3️⃣ Frequency (or Split Count):
- Counts how often a feature was used for splitting.
- High frequency = frequently useful, but not necessarily powerful.
💡 Rule of Thumb:
Use gain to understand impact, and frequency to understand reliability.
Categorical Features in Boosting
Boosting algorithms don’t handle raw categorical text — they require numeric representations.
Different approaches exist:
1️⃣ One-Hot Encoding:
- Simple but scales poorly with high-cardinality features (e.g., thousands of unique IDs).
- Increases dimensionality drastically.
2️⃣ Target Encoding:
- Replace each category with its average target value (e.g., average conversion rate).
- Useful for large categories, but prone to overfitting if not smoothed or cross-validated.
3️⃣ Frequency Encoding:
- Replace each category with how often it appears.
- Helps preserve categorical influence without creating new columns.
4️⃣ LightGBM’s Native Handling:
- Converts categories into integer indices and finds optimal splits based on category order by target statistics.

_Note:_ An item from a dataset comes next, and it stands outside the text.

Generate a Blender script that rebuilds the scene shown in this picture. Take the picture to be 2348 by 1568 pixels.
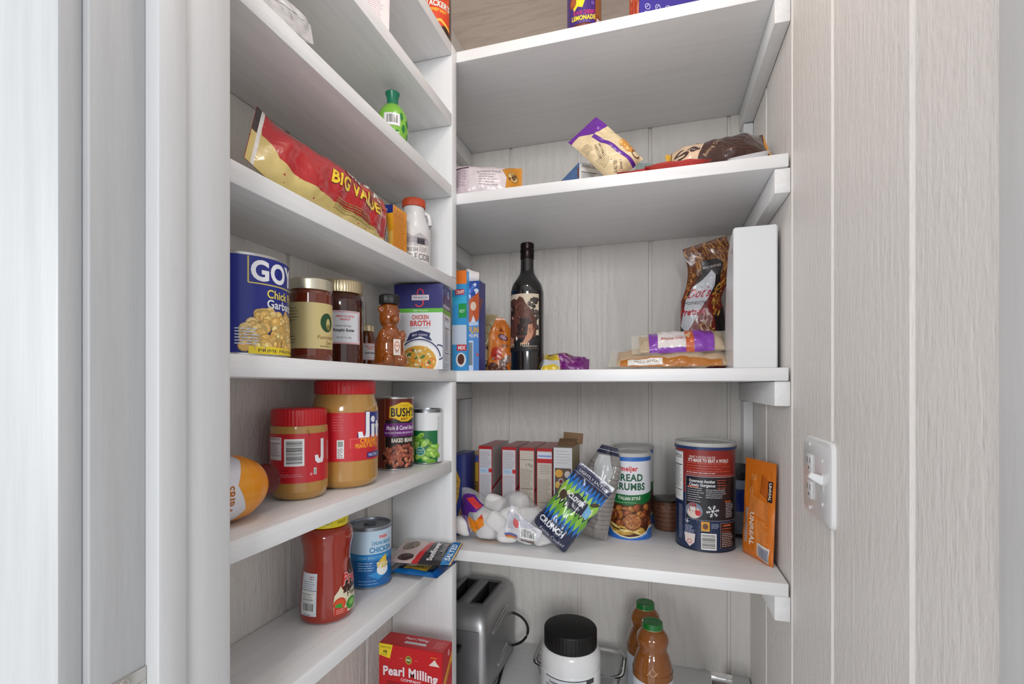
import bpy, bmesh, math, random
from mathutils import Vector, Matrix, noise, Euler
from mathutils.geometry import tessellate_polygon
for _o in list(bpy.data.objects): bpy.data.objects.remove(_o)
SC = bpy.context.scene; COL = SC.collection
R = random.Random(7)
PI = math.pi
# ------------------------------------------------------------------ camera, world, exposure
EYE = 1.45                                   # camera height above the floor
FPX, CX, HY = 1105.0, 1174.0, 885.0          # focal length and horizon in photo pixels (2348 x 1568)
YAW = math.atan(330/1105)
cam = bpy.data.cameras.new('camera'); cam_o = bpy.data.objects.new('camera', cam); COL.objects.link(cam_o)
cam.sensor_fit = 'HORIZONTAL'; cam.sensor_width = 36; cam.lens = 36*FPX/2348
cam.shift_y = (HY-784)/2348; cam.clip_start = .01
cam_o.location = (0, 0, EYE); cam_o.rotation_euler = (PI/2, 0, YAW)
SC.camera = cam_o
SC.view_settings.view_transform = 'Standard'; SC.view_settings.look = 'None'
SC.view_settings.exposure = -0.03; SC.view_settings.gamma = 1.0; SC.view_settings.use_curve_mapping = False
w = bpy.data.worlds.new('room'); SC.world = w; w.use_nodes = True
w.node_tree.nodes['Background'].inputs[0].default_value = (.93, .96, 1, 1)
w.node_tree.nodes['Background'].inputs[1].default_value = .86
def area(name, loc, target, size, power, col=(1, 1, 1), size_y=None):
    l = bpy.data.lights.new(name, 'AREA'); l.energy = power; l.color = col; l.size = size
    if size_y: l.shape = 'RECTANGLE'; l.size_y = size_y
    o = bpy.data.objects.new(name, l); COL.objects.link(o); o.location = loc
    o.rotation_euler = (Vector(target)-Vector(loc)).to_track_quat('-Z', 'Y').to_euler(); return o
area('fill_light_left', (-1.75, -2.6, 2.0), (-.1, .9, 1.2), 1.1, 56, (.98, .99, 1))  # unseen fill light, added to brighten the right wall and niche
area('fill_light_right', (.75, -2.7, 2.2), (-.4, .8, 1.2), .9, 50, (.98, .99, 1))  # second added fill, from the right, lifting left shelves and back wall
_l = bpy.data.lights.new('pantry_bulb', 'POINT'); _l.energy = 3.1; _l.color = (1, .92, .86); _l.shadow_soft_size = .05
_b = bpy.data.objects.new('pantry_bulb', _l); COL.objects.link(_b); _b.location = (-.12, .50, EYE+.84)
# ------------------------------------------------------------------ geometry of the place (metres, camera above the origin)
XL, XW, XR = -.403, -.543, .226              # left shelf fronts, left wall, right wall
YP, YF, YB = .917, .942, 1.326               # divider panel, right shelf fronts, back wall
TH = .0235
ZT = dict(A=.706, B=.4065, C=.0325, D=-.345, E=-.728, L0=.561, L1=.4136, L2=.2257, L3=.0325, L4=-.1537, L5=-.345, L6=-.69)
SN, CN = math.sin(YAW), math.cos(YAW)
def ray(px):
    u = (px-CX)/FPX
    return u*CN-SN, u*SN+CN
def atX(px, X):
    dx, dy = ray(px); s = X/dx; return X, dy*s, s
def atY(px, Y):
    dx, dy = ray(px); s = Y/dy; return dx*s, Y, s
def atS(px, s):
    dx, dy = ray(px); return dx*s, dy*s, s
def cyl(p0, p1, s):
    """centre and radius of an upright cylinder whose outline spans p0..p1 at depth s"""
    a0, a1 = math.atan((p0-CX)/FPX), math.atan((p1-CX)/FPX); m = (a0+a1)/2
    x, y, _ = atS(CX+FPX*math.tan(m), s)
    return x, y, math.hypot(x, y)*math.sin((a1-a0)/2)
def face(x, y): return math.atan2(-x, y)     # z-rotation that turns a local -Y front to the doorway
# ------------------------------------------------------------------ materials
def lin(c):
    if isinstance(c, (tuple, list)): return tuple(c[:3])
    c = c.lstrip('#'); c = c if len(c) == 6 else ''.join(q*2 for q in c); v = [int(c[i:i+2], 16)/255 for i in (0, 2, 4)]
    return tuple(x/12.92 if x <= .04045 else ((x+.055)/1.055)**2.4 for x in v)
_M = {}
def nodes(name):
    m = bpy.data.materials.new(name); m.use_nodes = True; nt = m.node_tree
    return m, nt, nt.nodes['Principled BSDF'], nt.links
def SO(name, c, rough=.5, metal=0, trans=0, coat=0, ior=1.45, bump=0, bs=200, sss=0):
    k = (name, str(c), rough, metal, trans)
    if k in _M: return _M[k]
    m, nt, b, L = nodes(name)
    b.inputs['Base Color'].default_value = (*lin(c), 1); b.inputs['Roughness'].default_value = rough
    b.inputs['Metallic'].default_value = metal; b.inputs['Transmission Weight'].default_value = trans
    b.inputs['Coat Weight'].default_value = coat; b.inputs['Coat Roughness'].default_value = .08
    b.inputs['IOR'].default_value = ior
    if sss: b.inputs['Subsurface Weight'].default_value = sss; b.inputs['Subsurface Scale'].default_value = .01
    if bump:
        n = nt.nodes.new('ShaderNodeTexNoise'); n.inputs['Scale'].default_value = bs
        tc = nt.nodes.new('ShaderNodeTexCoord'); L.new(tc.outputs['Object'], n.inputs['Vector'])
        bp = nt.nodes.new('ShaderNodeBump'); bp.inputs['Strength'].default_value = bump; bp.inputs['Distance'].default_value = .002
        L.new(n.outputs[0], bp.inputs['Height']); L.new(bp.outputs[0], b.inputs['Normal'])
    _M[k] = m; return m
def PR(rough=.45, coat=0, metal=0, foil=0):
    """printed surface: ink colour from the mesh, gloss of the carrier (paper, card or film)"""
    k = ('print', rough, coat, metal, foil)
    if k in _M: return _M[k]
    m, nt, b, L = nodes('printed')
    a = nt.nodes.new('ShaderNodeAttribute'); a.attribute_name = 'Col'; L.new(a.outputs['Color'], b.inputs['Base Color'])
    b.inputs['Roughness'].default_value = rough; b.inputs['Coat Weight'].default_value = coat; b.inputs['Metallic'].default_value = metal
    b.inputs['Coat Roughness'].default_value = .1
    if foil:
        tc = nt.nodes.new('ShaderNodeTexCoord'); n = nt.nodes.new('ShaderNodeTexNoise'); n.inputs['Scale'].default_value = 55
        n.inputs['Detail'].default_value = 3; n.inputs['Distortion'].default_value = .8
        L.new(tc.outputs['Object'], n.inputs['Vector']); bp = nt.nodes.new('ShaderNodeBump')
        bp.inputs['Strength'].default_value = foil; bp.inputs['Distance'].default_value = .006
        L.new(n.outputs[0], bp.inputs['Height']); L.new(bp.outputs[0], b.inputs['Normal'])
    _M[k] = m; return m
def FILM(name='clear_film', c='#ffffff', a=.22, rough=.12):
    k = (name, c, a)
    if k in _M: return _M[k]
    m, nt, b, L = nodes(name); nt.nodes.remove(b)
    out = nt.nodes['Material Output']; t = nt.nodes.new('ShaderNodeBsdfTransparent'); p = nt.nodes.new('ShaderNodeBsdfPrincipled')
    p.inputs['Base Color'].default_value = (*lin(c), 1); p.inputs['Roughness'].default_value = rough
    n = nt.nodes.new('ShaderNodeTexNoise'); n.inputs['Scale'].default_value = 60; tc = nt.nodes.new('ShaderNodeTexCoord')
    L.new(tc.outputs['Object'], n.inputs['Vector']); bp = nt.nodes.new('ShaderNodeBump'); bp.inputs['Strength'].default_value = .7
    bp.inputs['Distance'].default_value = .006; L.new(n.outputs[0], bp.inputs['Height']); L.new(bp.outputs[0], p.inputs['Normal'])
    mx = nt.nodes.new('ShaderNodeMixShader'); mx.inputs[0].default_value = a
    L.new(t.outputs[0], mx.inputs[1]); L.new(p.outputs[0], mx.inputs[2]); L.new(mx.outputs[0], out.inputs[0])
    _M[k] = m; return m
def paint(name='white_paint', c=(.80, .81, .82), streak=.06, axis=1, bump=.12, seed=0., wear=0.):
    """brushed white paint on a board; axis = grain direction"""
    k = (name, str(c), streak, axis, seed)
    if k in _M: return _M[k]
    m, nt, b, L = nodes(name); tc = nt.nodes.new('ShaderNodeTexCoord'); mp = nt.nodes.new('ShaderNodeMapping')
    s = [26, 26, 26]; s[axis] = 1.6; mp.inputs['Scale'].default_value = s; mp.inputs['Location'].default_value = (seed, seed, seed)
    L.new(tc.outputs['Object'], mp.inputs['Vector'])
    n = nt.nodes.new('ShaderNodeTexNoise'); n.inputs['Scale'].default_value = 2.6; n.inputs['Detail'].default_value = 7; n.inputs['Roughness'].default_value = .7
    L.new(mp.outputs[0], n.inputs['Vector'])
    cr = nt.nodes.new('ShaderNodeValToRGB'); cr.color_ramp.elements[0].position = .3; cr.color_ramp.elements[1].position = .62
    cr.color_ramp.elements[0].color = (*[x*(1-streak*2.2) for x in c], 1); cr.color_ramp.elements[1].color = (*c, 1)
    L.new(n.outputs[0], cr.inputs[0])
    last = cr.outputs[0]
    if wear:
        n2 = nt.nodes.new('ShaderNodeTexNoise'); n2.inputs['Scale'].default_value = 3.2; n2.inputs['Detail'].default_value = 8; n2.inputs['Roughness'].default_value = .75
        mp2 = nt.nodes.new('ShaderNodeMapping'); s2 = [12, 12, 12]; s2[axis] = 2.2; mp2.inputs['Scale'].default_value = s2; mp2.inputs['Location'].default_value = (3+seed, 5, 1)
        L.new(tc.outputs['Object'], mp2.inputs['Vector']); L.new(mp2.outputs[0], n2.inputs['Vector'])
        c2 = nt.nodes.new('ShaderNodeValToRGB'); c2.color_ramp.elements[0].position = .66; c2.color_ramp.elements[1].position = .74
        c2.color_ramp.elements[0].color = (0, 0, 0, 1); c2.color_ramp.elements[1].color = (wear, wear, wear, 1)
        L.new(n2.outputs[0], c2.inputs[0]); mxx = nt.nodes.new('ShaderNodeMix'); mxx.data_type = 'RGBA'
        mxx.inputs[7].default_value = (.2, .18, .16, 1); L.new(c2.outputs[0], mxx.inputs[0]); L.new(last, mxx.inputs[6]); last = mxx.outputs[2]
    L.new(last, b.inputs['Base Color']); b.inputs['Roughness'].default_value = .42
    bp = nt.nodes.new('ShaderNodeBump'); bp.inputs['Strength'].default_value = bump; bp.inputs['Distance'].default_value = .002
    L.new(n.outputs[0], bp.inputs['Height']); L.new(bp.outputs[0], b.inputs['Normal'])
    _M[k] = m; return m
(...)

- Automatically handles high-cardinality features efficiently, avoiding one-hot explosion.
💡 Key Insight:
Modern boosting frameworks blend numerical precision with categorical flexibility, turning categorical handling from a preprocessing headache into a built-in feature.

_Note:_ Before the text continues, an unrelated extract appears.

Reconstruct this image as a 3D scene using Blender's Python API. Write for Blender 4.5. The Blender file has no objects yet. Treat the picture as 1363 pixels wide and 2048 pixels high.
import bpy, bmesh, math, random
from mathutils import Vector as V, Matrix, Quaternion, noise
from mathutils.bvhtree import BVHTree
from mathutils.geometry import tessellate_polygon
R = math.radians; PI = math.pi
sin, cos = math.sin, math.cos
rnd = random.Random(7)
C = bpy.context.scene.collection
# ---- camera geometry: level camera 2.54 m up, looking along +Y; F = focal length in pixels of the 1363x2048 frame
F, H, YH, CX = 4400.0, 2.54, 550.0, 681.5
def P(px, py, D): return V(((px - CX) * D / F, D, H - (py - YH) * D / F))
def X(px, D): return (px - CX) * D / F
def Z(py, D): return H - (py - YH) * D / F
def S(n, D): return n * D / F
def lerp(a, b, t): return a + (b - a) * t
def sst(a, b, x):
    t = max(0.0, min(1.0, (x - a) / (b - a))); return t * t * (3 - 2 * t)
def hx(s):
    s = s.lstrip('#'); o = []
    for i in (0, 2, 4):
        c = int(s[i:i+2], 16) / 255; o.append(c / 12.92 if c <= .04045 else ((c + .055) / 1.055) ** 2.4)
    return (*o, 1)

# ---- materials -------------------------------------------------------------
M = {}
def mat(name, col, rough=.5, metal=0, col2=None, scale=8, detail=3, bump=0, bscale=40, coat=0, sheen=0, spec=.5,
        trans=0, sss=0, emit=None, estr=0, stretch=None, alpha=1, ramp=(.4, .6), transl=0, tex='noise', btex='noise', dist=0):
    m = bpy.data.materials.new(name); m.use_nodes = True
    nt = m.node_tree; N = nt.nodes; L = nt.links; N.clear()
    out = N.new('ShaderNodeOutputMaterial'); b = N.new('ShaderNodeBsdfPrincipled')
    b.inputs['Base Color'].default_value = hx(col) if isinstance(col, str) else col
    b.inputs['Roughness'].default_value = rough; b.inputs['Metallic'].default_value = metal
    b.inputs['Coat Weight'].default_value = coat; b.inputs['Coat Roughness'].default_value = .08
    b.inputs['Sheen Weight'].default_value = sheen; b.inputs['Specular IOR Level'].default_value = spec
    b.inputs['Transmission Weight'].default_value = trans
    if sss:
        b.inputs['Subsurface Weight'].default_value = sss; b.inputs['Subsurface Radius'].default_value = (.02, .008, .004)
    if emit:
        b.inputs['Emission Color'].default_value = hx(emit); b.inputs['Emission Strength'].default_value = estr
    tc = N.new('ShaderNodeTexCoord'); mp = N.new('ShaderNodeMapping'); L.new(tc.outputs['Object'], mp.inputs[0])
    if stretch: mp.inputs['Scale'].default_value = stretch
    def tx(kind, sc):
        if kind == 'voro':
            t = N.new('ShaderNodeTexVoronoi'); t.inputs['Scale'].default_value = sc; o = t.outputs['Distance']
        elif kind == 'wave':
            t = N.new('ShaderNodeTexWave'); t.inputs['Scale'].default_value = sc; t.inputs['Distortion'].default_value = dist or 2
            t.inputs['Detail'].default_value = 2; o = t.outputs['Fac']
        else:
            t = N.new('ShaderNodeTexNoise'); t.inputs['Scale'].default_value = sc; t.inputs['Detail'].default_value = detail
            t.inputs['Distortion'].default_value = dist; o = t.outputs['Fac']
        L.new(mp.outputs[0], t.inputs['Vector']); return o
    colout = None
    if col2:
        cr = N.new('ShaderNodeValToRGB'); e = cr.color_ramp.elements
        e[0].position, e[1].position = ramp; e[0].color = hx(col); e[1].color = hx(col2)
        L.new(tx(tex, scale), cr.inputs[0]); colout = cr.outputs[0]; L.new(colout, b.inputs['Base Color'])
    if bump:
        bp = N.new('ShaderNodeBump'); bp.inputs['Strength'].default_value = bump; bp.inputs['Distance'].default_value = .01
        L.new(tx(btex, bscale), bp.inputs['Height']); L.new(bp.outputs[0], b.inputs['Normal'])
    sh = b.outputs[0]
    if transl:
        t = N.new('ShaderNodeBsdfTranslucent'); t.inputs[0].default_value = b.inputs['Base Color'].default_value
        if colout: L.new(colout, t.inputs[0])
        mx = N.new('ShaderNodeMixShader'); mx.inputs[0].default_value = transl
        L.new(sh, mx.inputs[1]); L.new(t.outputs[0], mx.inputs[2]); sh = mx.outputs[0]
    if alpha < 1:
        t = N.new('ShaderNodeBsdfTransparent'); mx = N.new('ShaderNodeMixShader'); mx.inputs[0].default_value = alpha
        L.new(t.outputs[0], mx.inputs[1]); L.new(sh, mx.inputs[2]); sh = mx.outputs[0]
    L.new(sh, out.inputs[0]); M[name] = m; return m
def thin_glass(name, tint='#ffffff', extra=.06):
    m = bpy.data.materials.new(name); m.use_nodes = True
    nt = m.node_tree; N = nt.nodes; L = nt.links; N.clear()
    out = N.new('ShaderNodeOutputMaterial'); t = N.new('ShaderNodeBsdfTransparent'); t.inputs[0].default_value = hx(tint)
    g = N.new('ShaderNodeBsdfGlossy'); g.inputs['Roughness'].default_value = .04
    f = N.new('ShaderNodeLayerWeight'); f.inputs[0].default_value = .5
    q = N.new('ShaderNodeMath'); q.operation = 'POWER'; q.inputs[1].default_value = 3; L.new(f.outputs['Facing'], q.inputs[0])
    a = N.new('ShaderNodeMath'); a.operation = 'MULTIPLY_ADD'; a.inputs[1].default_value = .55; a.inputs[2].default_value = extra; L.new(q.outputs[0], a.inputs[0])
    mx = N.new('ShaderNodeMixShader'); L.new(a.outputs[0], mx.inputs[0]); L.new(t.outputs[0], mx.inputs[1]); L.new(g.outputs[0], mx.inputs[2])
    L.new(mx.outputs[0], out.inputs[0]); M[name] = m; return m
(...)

📐 Step 3: Mathematical Foundation
Gain-based Importance Computation
Each split’s contribution to loss reduction can be measured as:
$$ \text{Gain} = \frac{1}{2} \left( \frac{G_L^2}{H_L + \lambda} + \frac{G_R^2}{H_R + \lambda} - \frac{(G_L + G_R)^2}{H_L + H_R + \lambda} \right) $$Where:
- $G_L, G_R$ = Gradient sums for left and right child nodes.

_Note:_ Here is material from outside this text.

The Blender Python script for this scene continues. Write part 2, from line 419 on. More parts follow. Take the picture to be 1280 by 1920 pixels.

- $H_L, H_R$ = Hessian sums (curvature information).
- $\lambda$ = Regularization term.
The total gain for a feature = sum of all its split gains.
It’s like giving credit points to each feature for every improvement it contributes to the model.
Default Split Direction for Missing Values
For a missing value at feature $x_j$, the model tests both paths:
- Left child: include missing values there → compute total loss $L_{left}$
- Right child: include missing values there → compute total loss $L_{right}$
The smaller of the two becomes the “default direction.”
This ensures missing values always follow the least-loss route.
🧠 Step 4: Assumptions or Key Ideas
- Missing ≠ Ignorable: Boosting doesn’t fill missing values — it learns their behavior during training.
- Feature Importance is Multi-faceted: Gain ≠ frequency; each metric reveals different insights.
- High-Cardinality Categorical Features: Need careful encoding or frameworks that natively handle them (like LightGBM).
- Automatic Routing Saves Preprocessing Time: Boosting removes the need for manual imputation.
⚖️ Step 5: Strengths, Limitations & Trade-offs
- Automatic missing value handling reduces preprocessing.
- Multiple feature importance metrics provide interpretability.
- Native categorical handling in modern frameworks improves scalability.
- One-hot encoding still problematic for high-cardinality features in older implementations.
- Target encoding requires care to avoid data leakage.
- Gain-based importance can be biased toward features with many possible splits.
- Automatic handling: Saves time but reduces explicit control.
- Manual encoding: More control but risk of overfitting or inefficiency.
- Native handling (LightGBM/CatBoost): Best balance — efficient and accurate with minimal preprocessing.
🚧 Step 6: Common Misunderstandings
🚨 Common Misunderstandings (Click to Expand)
- “Boosting requires imputation.”
Not true — modern implementations learn optimal routing for missing values automatically. - “Feature importance is always reliable.”
Importance depends on context — correlated features may split importance unevenly. - “Categorical features must be one-hot encoded.”
Not with LightGBM or CatBoost — they natively optimize splits on categories.
🧩 Step 7: Mini Summary
🧠 What You Learned: Gradient Boosting frameworks handle missing values natively, compute diverse feature importance metrics, and support efficient categorical handling.
⚙️ How It Works: During training, the algorithm learns the optimal direction for missing values, tracks feature impact (gain, cover, frequency), and encodes categories intelligently.
🎯 Why It Matters: These built-in capabilities simplify data preprocessing, improve interpretability, and make Gradient Boosting a practical, production-ready model for messy real-world data.